Peter Aerts v. Mike Bernardo V Fight Video
Our week-long look at Peter Aerts v. Mike Bernardo continues today with fight 5. Check out part 1 here, part 2 here and parts 3/4 here.
At the end of 1996, it looked like the year long rivalry between Peter Aerts and Mike Bernardo had been settled. Over the course of 4 fights, Bernardo had definitively stopped Aerts twice (add scored a DQ win), while Aerts had only triumphed in one encounter.
Coming out of their historic 4th match-up, the future looked bright for Bernardo, and full of question marks for Aerts. Suffering 3 straight loses, the former K-1 champion was at an early career crossroads. Were Aerts's best days already behind him, or would he be able to move past these bumps? As for Bernardo, the only question now was could he harness those skills he used to defeat Aerts and Andy Hug and become a K-1 champion.

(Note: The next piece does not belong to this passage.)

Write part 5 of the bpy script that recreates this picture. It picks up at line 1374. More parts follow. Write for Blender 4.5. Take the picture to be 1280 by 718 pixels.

But as 1997 started, the careers of each man took decidedly opposite directions. Aerts started the year with no less an opponent than Andy Hug, the reigning K-1 GP champion and clear #1 ranked fighter. Aerts mauled him, scoring the TKO victory in under 2 minutes. From there, the Dutch Lumberjack went on a rampage, winning his next 3 fights all via stoppage to gain an entry in the 1997 Grand Prix. As the GP drew near the message from Aerts was clear - he was back, and back with a vengeance.
Bernardo's fortunes were decidedly worse. Coming off the Aerts wins, Bernardo faced a step up in competition, and he didn't respond as well as his fans would have hoped. After starting the year with a draw against Stan Longinidis (not bad, but not the strongest way to follow through on his momentum), Bernardo went 2-2 in his next 4, with the wins over a washed up Masaaki Satake and a washed up Branko Cikatic. Of course, those loses came against Hoost and Hug, no slouches there, so it was still far too early to write off Bernardo. But when he beat Cikatic to qualify for the GP, fans had to ask themselves if his moment was now, or if that moment had slipped away.
With Aerts coming in strong and Bernardo in some trouble, the 1997 Grand Prix looked to be a huge event for both men. And as fate would have it, these opponents who knew each other so well would once again clash in the quarter-finals. At the time K-1's most stacked Grand Prix ever, the 1997 event would provide chapter five in this epic series.
For Aerts, this had to be a particularly sweet victory, as he not only overcame the man who had defeated him all last year, but he did it on the grandest K-1 stage of all, gaining an appropriate sense of redemption. Unfortunately for Aerts, that redemption would not carry him all the way back to the K-1 crown, as he would be eliminated in the semi-finals by Andy Hug. But with his win here Aerts showed that yes, he could defeat Bernardo. And by bringing the series back to 2-2, he set the stage for one final match.